Professor Perri 6
IASH-SSPS Research Fellow, January-April 2021
Biography
Perri 6 is Professor in Public Management in the School of Business and Management at Queen Mary, University of London. He has worked previously at Nottingham Trent, Birmingham, King’s College London, Strathclyde and the University of Bath, as well as some years in public policy work in various settings.
Perri 6 is one of the leading figures in the development of the neo-Durkheimian institutional theoretical tradition. This approach stems from the work of the anthropologist and multidisciplinary scholar, the late Professor Dame Mary Douglas. Perri 6 studies policy-making processes in governing executives, using historical cases. His 1990s and early 2000s work on ‘holistic government’ has been highly influential in British government and internationally, as have been his arguments about personal social networks in social policy. His work on privacy, data protection and confidentiality (some of which was done with Professor Charles Raab of the University of Edinburgh and with the late Professor Christine Bellamy) has been influential with regulators in many countries.
Among his better known books are Mary Douglas: understanding social thought and conflict (2017, with Paul Richards), Principles of methodology: research design in social science (2012, with the late Christine Bellamy), Explaining political judgement (2011), Paradoxes of modernisation: unintended consequences of public policy reform (2010, with Helen Margetts and Christopher Hood), The institutional dynamics of culture: the new Durkheimians (2008, with Gerald Mars), Public emotions (2007, with Corinne Squire, Amal Treacher and Susannah Radstone), Beyond delivery: policy implementation as sense-making and settlement (2006, with Edward Peck), Managing networks of twenty first century organisations (2006, with Nick Goodwin, Edward Peck, and Tim Freeman), E-governance: styles of political judgment in the information age polity (2004), Towards holistic governance: the new agenda in government reform (2002, with Kimberley Seltzer, Diana Leat and Gerry Stoker).

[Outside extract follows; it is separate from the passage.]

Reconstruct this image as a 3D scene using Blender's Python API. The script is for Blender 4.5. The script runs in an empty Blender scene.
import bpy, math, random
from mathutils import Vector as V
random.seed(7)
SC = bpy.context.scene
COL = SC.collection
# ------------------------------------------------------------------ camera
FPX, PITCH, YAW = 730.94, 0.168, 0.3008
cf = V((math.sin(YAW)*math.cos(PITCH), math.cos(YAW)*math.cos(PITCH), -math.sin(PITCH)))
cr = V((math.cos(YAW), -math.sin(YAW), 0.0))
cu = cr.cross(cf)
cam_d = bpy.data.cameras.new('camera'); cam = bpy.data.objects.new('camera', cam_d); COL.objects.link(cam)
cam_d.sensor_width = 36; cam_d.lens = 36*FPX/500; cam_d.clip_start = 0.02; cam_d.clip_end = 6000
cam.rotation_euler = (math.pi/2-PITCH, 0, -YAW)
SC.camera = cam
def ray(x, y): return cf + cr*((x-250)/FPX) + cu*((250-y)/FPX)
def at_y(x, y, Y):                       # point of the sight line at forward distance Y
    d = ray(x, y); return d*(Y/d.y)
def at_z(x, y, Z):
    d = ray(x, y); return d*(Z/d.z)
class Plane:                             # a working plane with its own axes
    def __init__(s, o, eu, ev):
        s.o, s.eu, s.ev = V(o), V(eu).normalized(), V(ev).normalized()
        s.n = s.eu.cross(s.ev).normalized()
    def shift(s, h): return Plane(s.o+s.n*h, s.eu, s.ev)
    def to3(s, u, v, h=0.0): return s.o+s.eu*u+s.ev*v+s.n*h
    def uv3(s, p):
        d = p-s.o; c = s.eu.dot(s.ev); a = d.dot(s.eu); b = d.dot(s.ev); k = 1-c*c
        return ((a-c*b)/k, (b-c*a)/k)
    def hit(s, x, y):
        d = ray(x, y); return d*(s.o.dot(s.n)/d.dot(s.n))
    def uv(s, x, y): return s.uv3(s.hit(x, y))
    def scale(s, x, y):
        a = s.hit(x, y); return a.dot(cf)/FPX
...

Project: Political judgement and governance
I am working on a neo-Durkheimian explanation for change over time in styles of political judgement, to explain decision-making in several policy fields in nineteenth century, interwar and in postwar periods.

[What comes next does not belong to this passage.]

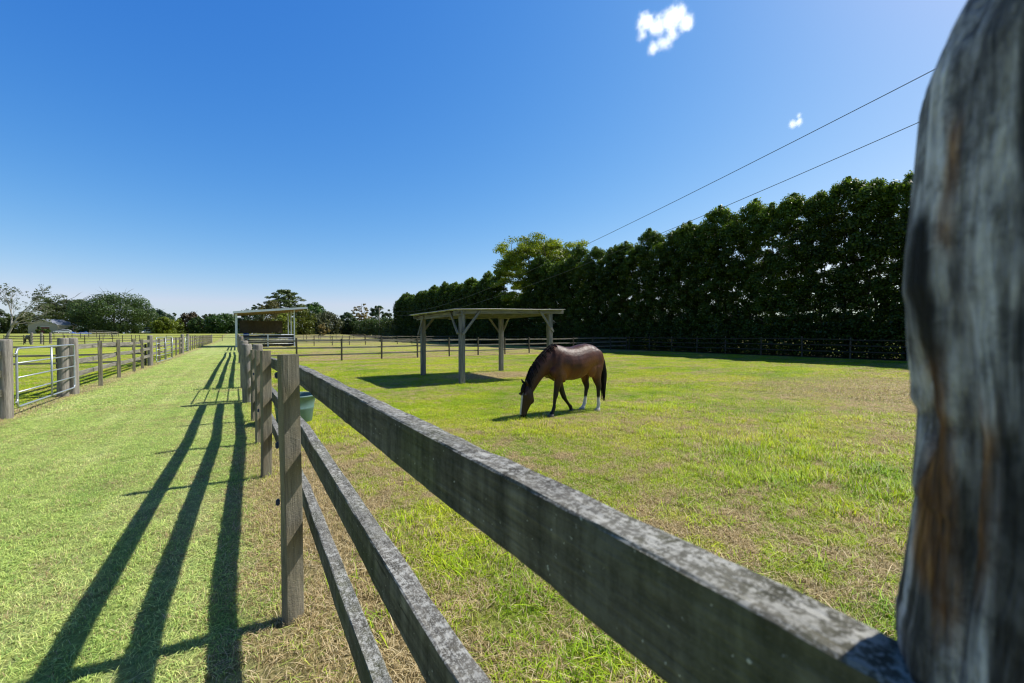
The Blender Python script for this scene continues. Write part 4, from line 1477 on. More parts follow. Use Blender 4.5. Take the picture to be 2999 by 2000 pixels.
# ---- hedge row
def hedge_variant(i, H, feet=1300):
    rg = np.random.default_rng(900 + i)
    cs, rs = [], []
    n = 265
    for k in range(n):
        z = 1.3 + (H - 1.8) * rg.random() ** .95
        u = (z - 1.5) / (H - 1.5)
        R = (1.32 + .5 * min(1, u * 2.5)) * (1 if u < .74 else max(.3, 1 - (u - .74) * 2.3))
        a = rg.uniform(0, 2 * PI)
        q = rg.random() ** .5
        cs.append((R * q * math.cos(a) * 1.0, R * q * math.sin(a) * .85, z))
        r = rg.uniform(.28, .55)
        rs.append((r, r, r * .85))
    for k in range(22):
        a = rg.uniform(0, 2 * PI)
        q = rg.random() * .8
        z = H - .3 - q * .9 + rg.uniform(-.4, .35)
        cs.append((q * math.cos(a), q * math.sin(a), z)); r = rg.uniform(.16, .34); rs.append((r, r, r * 1.5))
    P, sh, ND = clump_points(cs, rs, 118, 70 + i, .15)
    # a few sprigs low on the stems
    k = feet
    low = np.stack([rg.normal(0, .9, k), rg.normal(0, .6, k), rg.uniform(.05, 2.4, k)], 1)
    P = np.concatenate([P, low]); ND = np.concatenate([ND, rg.normal(size=(k, 3))]); sh = np.concatenate([sh, np.full(k, .4)])
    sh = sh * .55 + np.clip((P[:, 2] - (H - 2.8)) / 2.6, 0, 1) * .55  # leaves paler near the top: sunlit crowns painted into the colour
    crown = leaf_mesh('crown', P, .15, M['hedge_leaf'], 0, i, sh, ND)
    mb = MB()
    rr = random.Random(i)
    for s in range(3):
        a = s * 2.1 + rr.random()
        b = Vector((.14 * math.cos(a), .14 * math.sin(a), -.2))
        limbs(mb, b, (.5 * math.cos(a), .5 * math.sin(a), H - 1.2 - s * 1.2), .10 - .015 * s, 7, 1.2, i * 7 + s, .15, .3, 1)
    return crown, mb.mesh('trunk', M['bark'], True)


def hedge():
    V = [hedge_variant(i, H, F) for i, (H, F) in enumerate(((12.2, 900), (11.7, 700), (12.6, 4200), (11.5, 4800), (12.0, 4400)))]
    rr = random.Random(3)
    y = -1.5
    k = 0
    while y < 114:
        x = 35.2 + (y / 114) * 1.4 + rr.uniform(-.25, .25)
        if True:
            cr, tr = V[rr.randrange(5) if y < 17 else 2 + rr.randrange(3)]
            t = thing('hedge_tree', 'tall dark clipped evergreen in the long hedge row behind the right paddock', 'tree', (x, y, gz(x, y)), rr.uniform(0, 6.28), 'trees of the tall hedge row')
            sc = rr.uniform(.92, 1.02) * (1.0 if y < 60 else .98) * (.66 if 50 < y < 60 else 1)
            w = rr.uniform(.95, 1.12)
            t.scale = (w, w, sc)
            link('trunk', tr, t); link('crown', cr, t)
        y += 1.5 + rr.uniform(-.15, .2)
        k += 1
    # shorter continuation beyond the tall row
    lowm = leaf_mat('low_hedge_leaf', (0.016, 0.036, 0.010), (0.11, 0.175, 0.03), .3)
    LV = []
    for i in range(3):
        rg = np.random.default_rng(60 + i)
        cs = [(rg.normal(0, 1.0), rg.normal(0, 1.0), .5 + 5.2 * rg.random()) for _ in range(60)]
        rs = [(.8, .8, .7)] * 60
        P, sh, ND = clump_points(cs, rs, 40, 80 + i)
        mb = MB(); limbs(mb, (0, 0, -.2), (0, 0, 5), .15, 6, 1.3, i)
        LV.append((leaf_mesh('crown', P, .34, lowm, 0, i, sh, ND), mb.mesh('trunk', M['bark'], True)))
    y = 117
    while y < 186:
        t = thing('hedge_tree', 'low bushy hedge tree beyond the end of the tall hedge row', 'tree', (37 + rr.uniform(-.5, .5), y, gz(37, y)), rr.uniform(0, 6), 'low hedge trees beyond the tall row')
        cr, tr = LV[rr.randrange(3)]
        s = rr.uniform(.9, 1.12) * (.78 if y > 150 else .9); t.scale = (s, s, s)
        link('trunk', tr, t); link('crown', cr, t)
        y += 2.6
    # pale understorey shrubs behind the stems, seen lit between them
    return


hedge()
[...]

To pursue this objective, the project has three strands. I aim to complete a monograph on changing styles of political judgement in three fields of policymaking in quite differently institutionally ordered British governments between 1959 and 1974, and to revise two articles from this study. I shall be working on articles and a monograph with Dr Eva Heims (University of York) developing a novel explanation for a paradigm of case state commitment to increasing cooperation with other states in the very first international regulatory regime at the very same time as the same states were preparing intensively for conflict. Together with Dr Heims and Dr Martha Prevezer (Queen Mary University of London), I shall finalise and submit a grant application for a major international and multi-archival study on how and why international economic regulatory regimes survived the deep deglobalisation of the 1930s or successfully bequeathed capabilities to their postwar successors, and what can be learned for international economic regulators facing the challenges of the current incipient deglobalisation. I shall also be working on an article setting out the neo-Durkheimian explanation for this regulatory resilience during the interwar deglobalisation.